Description
In the past as well as recently, numerous failure cases have been observed where, on
the one hand, machine learning systems achieve super-human performance on a task,
while on the other hand astonishingly fail to generalize to slightly different tasks. One
of the reasons for this behavior is shortcut learning, in which shortcuts or spurious
correlations in datasets lead to good training and test accuracy, but ultimately lead to
significant performance drops on out-of-distribution data. Because of the good training
and test performance, shortcuts often go unnoticed until the trained model is put into
practice. These machine learning (ML) shortcuts limit the generalization ability of even
sophisticated models, mainly because of two reasons: 1) the correlating features are
significant enough such that they are exploited and chosen over more complex features
and 2) through the absence of learned shortcut features on unseen, real-world datasets.
In this thesis, we will investigate different learning shortcuts and their impact on
deep learning models. On the one hand, we will use explainable AI methods to develop
a strategy to detect shortcuts in image classification tasks without a human in the loop.
On the other, we exploit the effect of shortcuts on the generalization ability and the fact,
that they are hard to discover: We can leverage learning shortcuts to protect features
from being learned from datasets that include proprietary data or personal information
which has been released into the public without the consent of a person.

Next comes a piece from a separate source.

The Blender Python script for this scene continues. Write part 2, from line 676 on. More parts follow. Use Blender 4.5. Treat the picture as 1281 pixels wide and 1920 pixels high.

Ultimately, we propose a defense strategy for online databases against web crawling:
Providers such as dating platforms, clothing manufacturers, or used car dealers have
to deal with a professionalized crawling industry that grabs and resells data points
on a large scale. We show that a deterrent can be created by deliberately adding ML
shortcuts: Such augmented datasets are then unusable for ML use cases, which deters
crawlers. Using real-world data from three use cases, we show that the proposed ap-
proach renders such collected data unusable but is not noticeable in human perception
and can thus serve as a proactive protection against data crawling.